> [Aim]:
The listing beneath should be written out in full, exactly as shown.
## start
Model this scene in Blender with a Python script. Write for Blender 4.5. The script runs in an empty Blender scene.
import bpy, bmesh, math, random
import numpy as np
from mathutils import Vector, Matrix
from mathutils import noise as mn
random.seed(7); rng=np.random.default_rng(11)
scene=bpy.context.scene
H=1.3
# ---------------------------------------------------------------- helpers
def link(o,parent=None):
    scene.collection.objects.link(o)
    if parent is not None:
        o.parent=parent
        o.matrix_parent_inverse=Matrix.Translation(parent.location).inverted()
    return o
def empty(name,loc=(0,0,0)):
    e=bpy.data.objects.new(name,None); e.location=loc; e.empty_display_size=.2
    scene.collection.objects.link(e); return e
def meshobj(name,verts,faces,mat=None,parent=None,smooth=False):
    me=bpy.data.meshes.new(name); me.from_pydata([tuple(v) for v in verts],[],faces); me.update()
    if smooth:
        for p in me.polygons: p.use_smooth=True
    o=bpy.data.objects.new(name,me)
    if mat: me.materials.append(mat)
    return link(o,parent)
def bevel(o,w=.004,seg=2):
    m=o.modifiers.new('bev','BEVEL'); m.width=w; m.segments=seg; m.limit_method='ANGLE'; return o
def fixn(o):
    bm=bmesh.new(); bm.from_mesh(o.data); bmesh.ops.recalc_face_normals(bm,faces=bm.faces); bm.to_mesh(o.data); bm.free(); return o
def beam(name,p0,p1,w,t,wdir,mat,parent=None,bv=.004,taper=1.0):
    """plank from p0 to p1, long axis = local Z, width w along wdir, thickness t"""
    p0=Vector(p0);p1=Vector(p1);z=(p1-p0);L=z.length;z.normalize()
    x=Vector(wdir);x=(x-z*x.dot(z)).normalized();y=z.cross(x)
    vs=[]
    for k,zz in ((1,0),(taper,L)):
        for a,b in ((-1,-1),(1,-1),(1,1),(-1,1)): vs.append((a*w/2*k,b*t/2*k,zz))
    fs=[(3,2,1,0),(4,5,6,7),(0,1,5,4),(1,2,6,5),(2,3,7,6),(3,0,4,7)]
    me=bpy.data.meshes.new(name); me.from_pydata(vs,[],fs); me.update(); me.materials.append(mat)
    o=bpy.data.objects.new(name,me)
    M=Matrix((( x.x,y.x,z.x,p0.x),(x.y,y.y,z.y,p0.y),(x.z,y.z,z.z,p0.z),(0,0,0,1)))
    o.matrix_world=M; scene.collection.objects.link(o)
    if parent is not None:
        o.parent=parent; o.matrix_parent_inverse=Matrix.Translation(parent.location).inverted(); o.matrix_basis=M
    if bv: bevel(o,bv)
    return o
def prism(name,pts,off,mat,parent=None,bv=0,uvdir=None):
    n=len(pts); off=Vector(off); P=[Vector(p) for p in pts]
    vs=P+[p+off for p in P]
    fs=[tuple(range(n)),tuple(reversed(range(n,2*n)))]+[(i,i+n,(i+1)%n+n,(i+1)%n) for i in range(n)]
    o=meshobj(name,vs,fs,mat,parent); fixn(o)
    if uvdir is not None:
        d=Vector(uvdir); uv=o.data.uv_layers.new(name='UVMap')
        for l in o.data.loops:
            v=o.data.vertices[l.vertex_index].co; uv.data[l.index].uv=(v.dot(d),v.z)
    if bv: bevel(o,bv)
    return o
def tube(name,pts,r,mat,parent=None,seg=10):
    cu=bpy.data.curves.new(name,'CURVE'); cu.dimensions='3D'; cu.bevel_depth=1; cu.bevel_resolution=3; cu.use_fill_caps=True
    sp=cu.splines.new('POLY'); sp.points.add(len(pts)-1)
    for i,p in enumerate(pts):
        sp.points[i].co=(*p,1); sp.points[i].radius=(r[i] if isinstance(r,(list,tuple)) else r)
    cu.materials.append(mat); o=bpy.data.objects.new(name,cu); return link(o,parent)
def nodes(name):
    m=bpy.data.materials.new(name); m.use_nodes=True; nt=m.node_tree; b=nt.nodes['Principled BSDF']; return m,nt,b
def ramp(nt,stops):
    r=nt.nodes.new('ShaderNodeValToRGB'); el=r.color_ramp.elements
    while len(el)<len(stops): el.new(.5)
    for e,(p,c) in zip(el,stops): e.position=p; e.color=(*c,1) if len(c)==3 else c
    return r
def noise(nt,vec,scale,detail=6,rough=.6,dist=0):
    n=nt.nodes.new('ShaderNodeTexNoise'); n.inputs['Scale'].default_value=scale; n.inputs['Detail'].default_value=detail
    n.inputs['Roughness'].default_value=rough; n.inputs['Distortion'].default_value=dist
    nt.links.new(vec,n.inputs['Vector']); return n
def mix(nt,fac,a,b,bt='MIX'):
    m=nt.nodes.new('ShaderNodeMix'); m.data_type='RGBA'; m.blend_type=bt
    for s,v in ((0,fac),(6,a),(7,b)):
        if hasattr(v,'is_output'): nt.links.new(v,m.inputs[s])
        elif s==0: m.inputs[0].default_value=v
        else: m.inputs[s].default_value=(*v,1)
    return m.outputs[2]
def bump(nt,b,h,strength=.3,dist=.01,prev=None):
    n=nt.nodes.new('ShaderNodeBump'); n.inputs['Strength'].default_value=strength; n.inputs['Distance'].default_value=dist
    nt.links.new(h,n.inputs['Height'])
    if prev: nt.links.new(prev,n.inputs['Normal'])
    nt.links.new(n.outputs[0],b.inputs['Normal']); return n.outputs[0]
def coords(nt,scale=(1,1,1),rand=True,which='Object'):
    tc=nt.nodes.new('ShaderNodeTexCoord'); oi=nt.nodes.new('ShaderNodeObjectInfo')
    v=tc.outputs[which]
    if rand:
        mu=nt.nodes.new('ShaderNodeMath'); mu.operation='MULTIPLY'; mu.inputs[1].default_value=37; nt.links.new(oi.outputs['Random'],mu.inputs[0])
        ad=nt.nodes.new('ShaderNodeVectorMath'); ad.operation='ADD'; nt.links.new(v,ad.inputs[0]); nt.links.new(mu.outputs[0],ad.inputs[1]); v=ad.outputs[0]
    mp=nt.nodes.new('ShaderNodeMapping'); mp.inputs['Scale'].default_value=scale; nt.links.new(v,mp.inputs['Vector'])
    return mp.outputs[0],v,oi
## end
> [Result for this exercise]:
Model this scene in Blender with a Python script. Write for Blender 4.5. The script runs in an empty Blender scene.
import bpy, bmesh, math, random
import numpy as np
from mathutils import Vector, Matrix
from mathutils import noise as mn
random.seed(7); rng=np.random.default_rng(11)
scene=bpy.context.scene
H=1.3
# ---------------------------------------------------------------- helpers
def link(o,parent=None):
    scene.collection.objects.link(o)
    if parent is not None:
        o.parent=parent
        o.matrix_parent_inverse=Matrix.Translation(parent.location).inverted()
    return o
def empty(name,loc=(0,0,0)):
    e=bpy.data.objects.new(name,None); e.location=loc; e.empty_display_size=.2
    scene.collection.objects.link(e); return e
def meshobj(name,verts,faces,mat=None,parent=None,smooth=False):
    me=bpy.data.meshes.new(name); me.from_pydata([tuple(v) for v in verts],[],faces); me.update()
    if smooth:
        for p in me.polygons: p.use_smooth=True
    o=bpy.data.objects.new(name,me)
    if mat: me.materials.append(mat)
    return link(o,parent)
def bevel(o,w=.004,seg=2):
    m=o.modifiers.new('bev','BEVEL'); m.width=w; m.segments=seg; m.limit_method='ANGLE'; return o
def fixn(o):
    bm=bmesh.new(); bm.from_mesh(o.data); bmesh.ops.recalc_face_normals(bm,faces=bm.faces); bm.to_mesh(o.data); bm.free(); return o
def beam(name,p0,p1,w,t,wdir,mat,parent=None,bv=.004,taper=1.0):
    """plank from p0 to p1, long axis = local Z, width w along wdir, thickness t"""
    p0=Vector(p0);p1=Vector(p1);z=(p1-p0);L=z.length;z.normalize()
    x=Vector(wdir);x=(x-z*x.dot(z)).normalized();y=z.cross(x)
    vs=[]
    for k,zz in ((1,0),(taper,L)):
        for a,b in ((-1,-1),(1,-1),(1,1),(-1,1)): vs.append((a*w/2*k,b*t/2*k,zz))
    fs=[(3,2,1,0),(4,5,6,7),(0,1,5,4),(1,2,6,5),(2,3,7,6),(3,0,4,7)]
    me=bpy.data.meshes.new(name); me.from_pydata(vs,[],fs); me.update(); me.materials.append(mat)
    o=bpy.data.objects.new(name,me)
    M=Matrix((( x.x,y.x,z.x,p0.x),(x.y,y.y,z.y,p0.y),(x.z,y.z,z.z,p0.z),(0,0,0,1)))
    o.matrix_world=M; scene.collection.objects.link(o)
    if parent is not None:
        o.parent=parent; o.matrix_parent_inverse=Matrix.Translation(parent.location).inverted(); o.matrix_basis=M
    if bv: bevel(o,bv)
    return o
def prism(name,pts,off,mat,parent=None,bv=0,uvdir=None):
    n=len(pts); off=Vector(off); P=[Vector(p) for p in pts]
    vs=P+[p+off for p in P]
    fs=[tuple(range(n)),tuple(reversed(range(n,2*n)))]+[(i,i+n,(i+1)%n+n,(i+1)%n) for i in range(n)]
    o=meshobj(name,vs,fs,mat,parent); fixn(o)
    if uvdir is not None:
        d=Vector(uvdir); uv=o.data.uv_layers.new(name='UVMap')
        for l in o.data.loops:
            v=o.data.vertices[l.vertex_index].co; uv.data[l.index].uv=(v.dot(d),v.z)
    if bv: bevel(o,bv)
    return o
def tube(name,pts,r,mat,parent=None,seg=10):
    cu=bpy.data.curves.new(name,'CURVE'); cu.dimensions='3D'; cu.bevel_depth=1; cu.bevel_resolution=3; cu.use_fill_caps=True
    sp=cu.splines.new('POLY'); sp.points.add(len(pts)-1)
    for i,p in enumerate(pts):
        sp.points[i].co=(*p,1); sp.points[i].radius=(r[i] if isinstance(r,(list,tuple)) else r)
    cu.materials.append(mat); o=bpy.data.objects.new(name,cu); return link(o,parent)
def nodes(name):
    m=bpy.data.materials.new(name); m.use_nodes=True; nt=m.node_tree; b=nt.nodes['Principled BSDF']; return m,nt,b
def ramp(nt,stops):
    r=nt.nodes.new('ShaderNodeValToRGB'); el=r.color_ramp.elements
    while len(el)<len(stops): el.new(.5)
    for e,(p,c) in zip(el,stops): e.position=p; e.color=(*c,1) if len(c)==3 else c
    return r
def noise(nt,vec,scale,detail=6,rough=.6,dist=0):
    n=nt.nodes.new('ShaderNodeTexNoise'); n.inputs['Scale'].default_value=scale; n.inputs['Detail'].default_value=detail
    n.inputs['Roughness'].default_value=rough; n.inputs['Distortion'].default_value=dist
    nt.links.new(vec,n.inputs['Vector']); return n
def mix(nt,fac,a,b,bt='MIX'):
    m=nt.nodes.new('ShaderNodeMix'); m.data_type='RGBA'; m.blend_type=bt
    for s,v in ((0,fac),(6,a),(7,b)):
        if hasattr(v,'is_output'): nt.links.new(v,m.inputs[s])
        elif s==0: m.inputs[0].default_value=v
        else: m.inputs[s].default_value=(*v,1)
    return m.outputs[2]
def bump(nt,b,h,strength=.3,dist=.01,prev=None):
    n=nt.nodes.new('ShaderNodeBump'); n.inputs['Strength'].default_value=strength; n.inputs['Distance'].default_value=dist
    nt.links.new(h,n.inputs['Height'])
    if prev: nt.links.new(prev,n.inputs['Normal'])
    nt.links.new(n.outputs[0],b.inputs['Normal']); return n.outputs[0]
def coords(nt,scale=(1,1,1),rand=True,which='Object'):
    tc=nt.nodes.new('ShaderNodeTexCoord'); oi=nt.nodes.new('ShaderNodeObjectInfo')
    v=tc.outputs[which]
    if rand:
        mu=nt.nodes.new('ShaderNodeMath'); mu.operation='MULTIPLY'; mu.inputs[1].default_value=37; nt.links.new(oi.outputs['Random'],mu.inputs[0])
        ad=nt.nodes.new('ShaderNodeVectorMath'); ad.operation='ADD'; nt.links.new(v,ad.inputs[0]); nt.links.new(mu.outputs[0],ad.inputs[1]); v=ad.outputs[0]
    mp=nt.nodes.new('ShaderNodeMapping'); mp.inputs['Scale'].default_value=scale; nt.links.new(v,mp.inputs['Vector'])
    return mp.outputs[0],v,oi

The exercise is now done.